Work required
From the entries below, extract every line that includes the word "this".

Records for processing
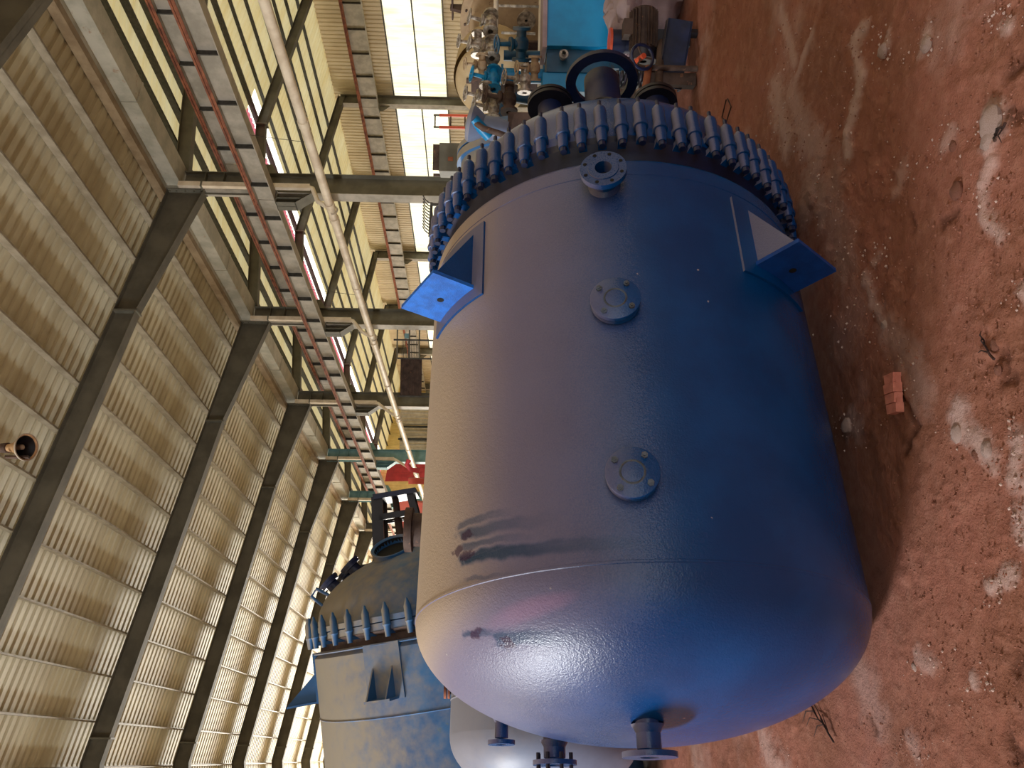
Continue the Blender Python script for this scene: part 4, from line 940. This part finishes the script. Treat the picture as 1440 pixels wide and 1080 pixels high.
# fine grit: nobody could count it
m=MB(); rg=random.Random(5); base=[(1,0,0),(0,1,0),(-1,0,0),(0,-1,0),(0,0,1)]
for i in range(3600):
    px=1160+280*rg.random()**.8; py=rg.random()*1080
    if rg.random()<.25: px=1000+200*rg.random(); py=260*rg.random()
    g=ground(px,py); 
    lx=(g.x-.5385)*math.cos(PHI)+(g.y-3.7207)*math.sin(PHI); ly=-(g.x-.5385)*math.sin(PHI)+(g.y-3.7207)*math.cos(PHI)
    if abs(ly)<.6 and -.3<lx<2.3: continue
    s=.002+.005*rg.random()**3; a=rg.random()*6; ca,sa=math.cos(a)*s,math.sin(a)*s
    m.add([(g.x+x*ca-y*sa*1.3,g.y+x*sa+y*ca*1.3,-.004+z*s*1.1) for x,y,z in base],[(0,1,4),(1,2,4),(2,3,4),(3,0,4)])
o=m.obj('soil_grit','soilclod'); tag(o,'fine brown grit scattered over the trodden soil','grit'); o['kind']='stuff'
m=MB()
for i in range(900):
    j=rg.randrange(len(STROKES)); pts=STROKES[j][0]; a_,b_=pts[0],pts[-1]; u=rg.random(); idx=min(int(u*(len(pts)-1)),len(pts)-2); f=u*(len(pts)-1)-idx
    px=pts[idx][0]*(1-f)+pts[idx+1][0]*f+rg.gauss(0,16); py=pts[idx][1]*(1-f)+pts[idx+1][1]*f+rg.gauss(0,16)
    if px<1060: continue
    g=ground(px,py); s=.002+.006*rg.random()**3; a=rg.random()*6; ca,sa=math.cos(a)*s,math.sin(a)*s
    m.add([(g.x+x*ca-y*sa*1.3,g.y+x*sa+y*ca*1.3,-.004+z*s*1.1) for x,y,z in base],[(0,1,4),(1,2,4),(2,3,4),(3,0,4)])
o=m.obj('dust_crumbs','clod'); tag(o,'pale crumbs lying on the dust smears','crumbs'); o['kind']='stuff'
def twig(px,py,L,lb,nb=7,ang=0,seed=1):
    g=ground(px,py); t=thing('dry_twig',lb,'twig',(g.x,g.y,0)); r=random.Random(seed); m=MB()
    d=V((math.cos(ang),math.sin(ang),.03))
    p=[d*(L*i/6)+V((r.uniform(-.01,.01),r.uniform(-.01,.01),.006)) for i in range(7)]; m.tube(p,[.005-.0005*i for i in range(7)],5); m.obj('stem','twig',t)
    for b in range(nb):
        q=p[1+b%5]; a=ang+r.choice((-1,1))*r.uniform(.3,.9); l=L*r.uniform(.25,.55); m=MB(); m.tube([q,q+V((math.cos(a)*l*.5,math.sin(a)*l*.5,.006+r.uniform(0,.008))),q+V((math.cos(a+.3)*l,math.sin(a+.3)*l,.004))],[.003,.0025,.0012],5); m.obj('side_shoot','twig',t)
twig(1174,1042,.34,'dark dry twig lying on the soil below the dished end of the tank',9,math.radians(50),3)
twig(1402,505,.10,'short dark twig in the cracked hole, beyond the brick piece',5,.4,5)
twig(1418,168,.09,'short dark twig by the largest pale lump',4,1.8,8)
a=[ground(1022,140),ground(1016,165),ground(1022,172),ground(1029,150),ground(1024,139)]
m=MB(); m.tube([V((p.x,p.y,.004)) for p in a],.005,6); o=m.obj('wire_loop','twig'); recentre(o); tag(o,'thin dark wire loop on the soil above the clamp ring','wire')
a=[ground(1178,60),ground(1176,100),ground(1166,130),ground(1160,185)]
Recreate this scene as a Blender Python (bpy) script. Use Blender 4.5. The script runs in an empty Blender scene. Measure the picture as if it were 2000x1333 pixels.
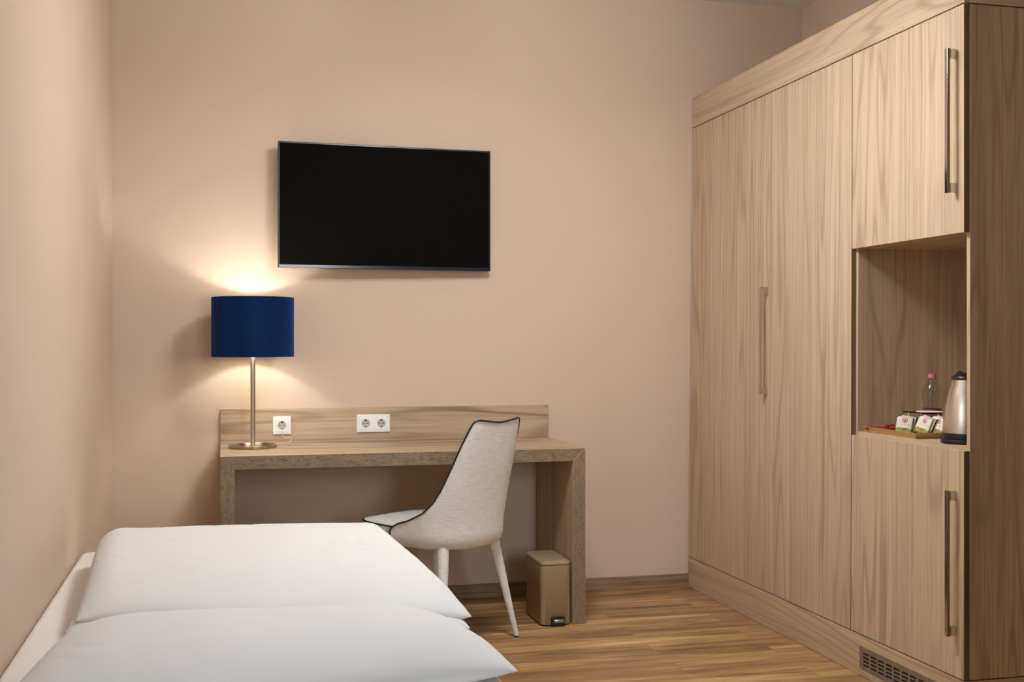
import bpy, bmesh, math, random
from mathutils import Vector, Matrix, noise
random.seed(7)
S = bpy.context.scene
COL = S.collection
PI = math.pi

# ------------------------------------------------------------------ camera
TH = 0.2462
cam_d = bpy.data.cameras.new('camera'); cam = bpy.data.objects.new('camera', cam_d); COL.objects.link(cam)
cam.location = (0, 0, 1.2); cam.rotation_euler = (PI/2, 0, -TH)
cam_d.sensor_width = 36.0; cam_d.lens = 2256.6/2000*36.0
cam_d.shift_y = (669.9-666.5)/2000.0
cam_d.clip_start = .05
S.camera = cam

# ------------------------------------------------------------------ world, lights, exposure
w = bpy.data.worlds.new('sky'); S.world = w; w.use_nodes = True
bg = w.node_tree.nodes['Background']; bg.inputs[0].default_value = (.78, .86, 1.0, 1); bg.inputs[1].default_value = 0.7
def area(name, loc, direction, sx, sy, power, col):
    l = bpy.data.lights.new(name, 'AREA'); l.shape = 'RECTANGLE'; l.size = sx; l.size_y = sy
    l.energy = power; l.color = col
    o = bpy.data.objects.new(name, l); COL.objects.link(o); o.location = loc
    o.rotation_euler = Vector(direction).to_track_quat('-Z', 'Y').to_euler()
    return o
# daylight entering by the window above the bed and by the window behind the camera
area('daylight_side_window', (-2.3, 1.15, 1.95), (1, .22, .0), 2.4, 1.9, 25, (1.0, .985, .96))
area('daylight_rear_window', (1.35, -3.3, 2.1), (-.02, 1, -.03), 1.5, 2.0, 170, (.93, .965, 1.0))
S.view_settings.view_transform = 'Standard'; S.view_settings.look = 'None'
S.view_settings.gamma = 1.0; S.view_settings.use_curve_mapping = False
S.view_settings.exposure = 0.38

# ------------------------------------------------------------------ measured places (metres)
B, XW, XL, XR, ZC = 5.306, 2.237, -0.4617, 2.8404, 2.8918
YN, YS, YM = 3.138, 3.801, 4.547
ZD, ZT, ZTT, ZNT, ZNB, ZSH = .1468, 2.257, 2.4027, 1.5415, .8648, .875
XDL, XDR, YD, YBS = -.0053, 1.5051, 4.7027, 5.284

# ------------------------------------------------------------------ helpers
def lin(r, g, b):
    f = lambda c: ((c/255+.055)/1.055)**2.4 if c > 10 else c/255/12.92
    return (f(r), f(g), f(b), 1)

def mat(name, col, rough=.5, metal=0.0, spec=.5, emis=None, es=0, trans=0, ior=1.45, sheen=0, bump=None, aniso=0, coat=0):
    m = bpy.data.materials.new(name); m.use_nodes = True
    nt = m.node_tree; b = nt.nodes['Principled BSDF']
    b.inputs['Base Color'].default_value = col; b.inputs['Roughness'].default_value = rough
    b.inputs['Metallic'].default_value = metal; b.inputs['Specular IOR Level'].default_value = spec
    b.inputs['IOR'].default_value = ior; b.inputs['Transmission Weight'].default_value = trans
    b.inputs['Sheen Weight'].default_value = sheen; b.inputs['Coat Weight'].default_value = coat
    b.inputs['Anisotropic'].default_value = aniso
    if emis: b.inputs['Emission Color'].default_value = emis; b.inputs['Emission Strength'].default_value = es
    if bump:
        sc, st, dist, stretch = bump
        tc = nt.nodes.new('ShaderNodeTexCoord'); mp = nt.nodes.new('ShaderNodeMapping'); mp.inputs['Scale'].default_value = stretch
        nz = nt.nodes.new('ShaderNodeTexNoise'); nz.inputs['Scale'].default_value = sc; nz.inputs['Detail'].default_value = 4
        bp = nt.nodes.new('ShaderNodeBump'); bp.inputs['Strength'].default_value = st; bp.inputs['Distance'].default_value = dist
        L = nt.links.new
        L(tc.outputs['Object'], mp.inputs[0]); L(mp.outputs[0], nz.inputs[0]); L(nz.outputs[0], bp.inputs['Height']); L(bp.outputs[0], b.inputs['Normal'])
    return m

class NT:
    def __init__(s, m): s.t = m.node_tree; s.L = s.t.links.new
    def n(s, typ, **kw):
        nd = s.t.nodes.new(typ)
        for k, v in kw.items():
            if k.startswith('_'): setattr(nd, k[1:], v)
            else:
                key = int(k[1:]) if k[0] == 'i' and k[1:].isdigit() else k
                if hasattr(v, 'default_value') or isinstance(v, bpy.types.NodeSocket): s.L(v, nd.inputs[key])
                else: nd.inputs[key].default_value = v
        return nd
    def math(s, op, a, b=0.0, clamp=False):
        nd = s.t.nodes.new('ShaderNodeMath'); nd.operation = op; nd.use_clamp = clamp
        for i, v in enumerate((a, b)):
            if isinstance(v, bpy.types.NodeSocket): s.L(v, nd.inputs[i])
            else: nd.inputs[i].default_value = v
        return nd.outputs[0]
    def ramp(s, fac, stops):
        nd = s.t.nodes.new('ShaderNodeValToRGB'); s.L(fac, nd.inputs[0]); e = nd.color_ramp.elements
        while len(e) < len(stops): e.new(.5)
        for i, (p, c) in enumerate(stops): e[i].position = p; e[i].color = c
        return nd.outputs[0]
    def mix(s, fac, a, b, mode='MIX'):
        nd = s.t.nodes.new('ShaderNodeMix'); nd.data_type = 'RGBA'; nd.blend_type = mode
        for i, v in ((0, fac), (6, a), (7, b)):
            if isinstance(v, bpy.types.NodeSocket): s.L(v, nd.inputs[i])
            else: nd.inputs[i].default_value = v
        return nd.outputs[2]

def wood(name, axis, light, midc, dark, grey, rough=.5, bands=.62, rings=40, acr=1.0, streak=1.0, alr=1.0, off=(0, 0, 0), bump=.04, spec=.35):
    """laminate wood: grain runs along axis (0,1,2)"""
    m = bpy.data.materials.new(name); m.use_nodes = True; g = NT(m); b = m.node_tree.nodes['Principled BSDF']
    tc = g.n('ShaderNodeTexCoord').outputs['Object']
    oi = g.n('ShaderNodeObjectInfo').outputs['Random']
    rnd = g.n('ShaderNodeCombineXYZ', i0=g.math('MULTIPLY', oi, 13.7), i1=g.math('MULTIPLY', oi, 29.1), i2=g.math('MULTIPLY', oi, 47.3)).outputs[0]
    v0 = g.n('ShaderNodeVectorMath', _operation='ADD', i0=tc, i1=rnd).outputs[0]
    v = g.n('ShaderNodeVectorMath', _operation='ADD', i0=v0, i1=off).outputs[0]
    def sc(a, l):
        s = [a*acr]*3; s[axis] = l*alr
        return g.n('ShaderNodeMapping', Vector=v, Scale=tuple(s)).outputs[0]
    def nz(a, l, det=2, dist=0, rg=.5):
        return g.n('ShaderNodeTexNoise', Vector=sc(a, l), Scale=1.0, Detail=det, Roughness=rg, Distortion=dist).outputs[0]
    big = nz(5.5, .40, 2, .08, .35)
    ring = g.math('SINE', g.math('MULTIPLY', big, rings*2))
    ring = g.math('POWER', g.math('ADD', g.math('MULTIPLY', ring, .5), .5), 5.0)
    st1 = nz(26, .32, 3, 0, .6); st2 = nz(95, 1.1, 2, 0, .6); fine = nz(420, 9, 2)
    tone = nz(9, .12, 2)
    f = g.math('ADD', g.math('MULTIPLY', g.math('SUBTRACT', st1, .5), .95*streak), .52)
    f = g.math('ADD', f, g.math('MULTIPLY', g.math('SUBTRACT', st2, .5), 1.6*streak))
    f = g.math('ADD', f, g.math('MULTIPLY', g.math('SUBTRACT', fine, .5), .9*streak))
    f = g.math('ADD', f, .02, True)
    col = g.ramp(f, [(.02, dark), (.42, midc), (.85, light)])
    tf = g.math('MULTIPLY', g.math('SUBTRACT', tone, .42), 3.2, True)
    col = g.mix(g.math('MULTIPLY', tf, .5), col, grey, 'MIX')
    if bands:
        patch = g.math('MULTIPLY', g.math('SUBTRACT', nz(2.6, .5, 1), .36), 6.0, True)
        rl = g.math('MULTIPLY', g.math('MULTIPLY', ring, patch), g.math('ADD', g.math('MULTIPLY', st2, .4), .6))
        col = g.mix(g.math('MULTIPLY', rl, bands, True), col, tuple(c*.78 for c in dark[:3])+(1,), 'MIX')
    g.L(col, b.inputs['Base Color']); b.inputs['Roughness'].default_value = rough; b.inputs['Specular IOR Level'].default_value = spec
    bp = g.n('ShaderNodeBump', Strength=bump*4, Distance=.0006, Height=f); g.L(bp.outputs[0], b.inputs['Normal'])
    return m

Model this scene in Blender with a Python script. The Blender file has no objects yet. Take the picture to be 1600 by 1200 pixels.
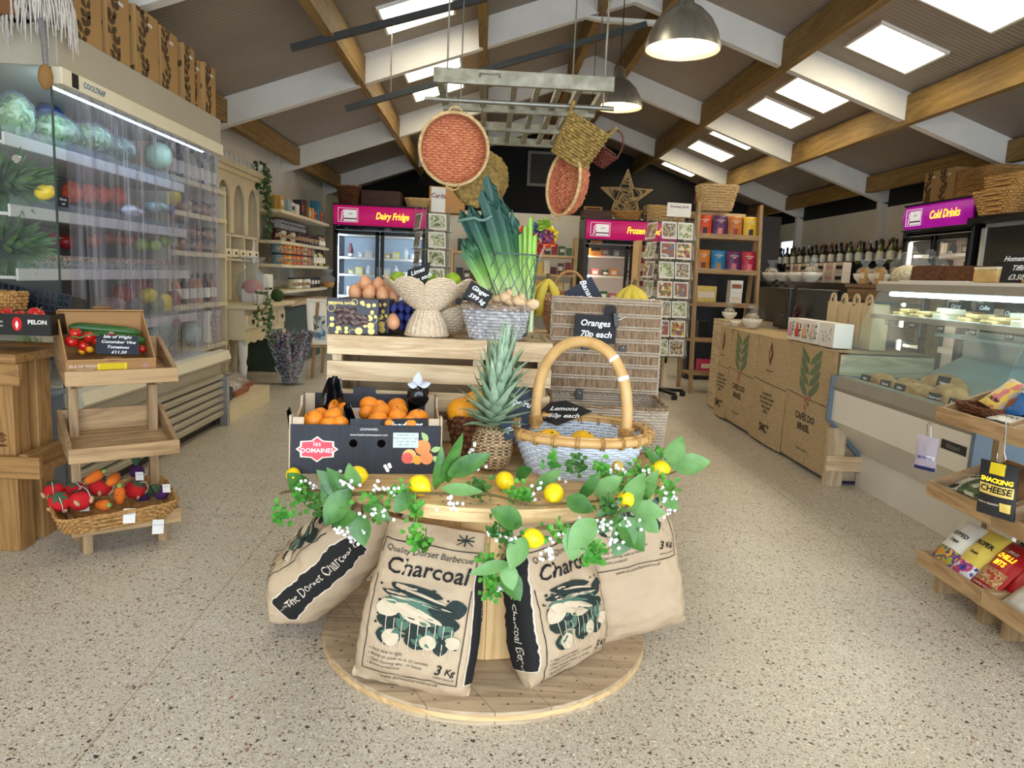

Finished answer
Continue the Blender Python script for this scene: part 4, from line 940. This part finishes the script. Treat the picture as 1440 pixels wide and 1080 pixels high.
Recreate this scene as a Blender Python (bpy) script. Use Blender 4.5. The script runs in an empty Blender scene. Measure the picture as if it were 2000x1333 pixels.
Model this scene in Blender with a Python script. The Blender file has no objects yet. Take the picture to be 1600 by 1200 pixels.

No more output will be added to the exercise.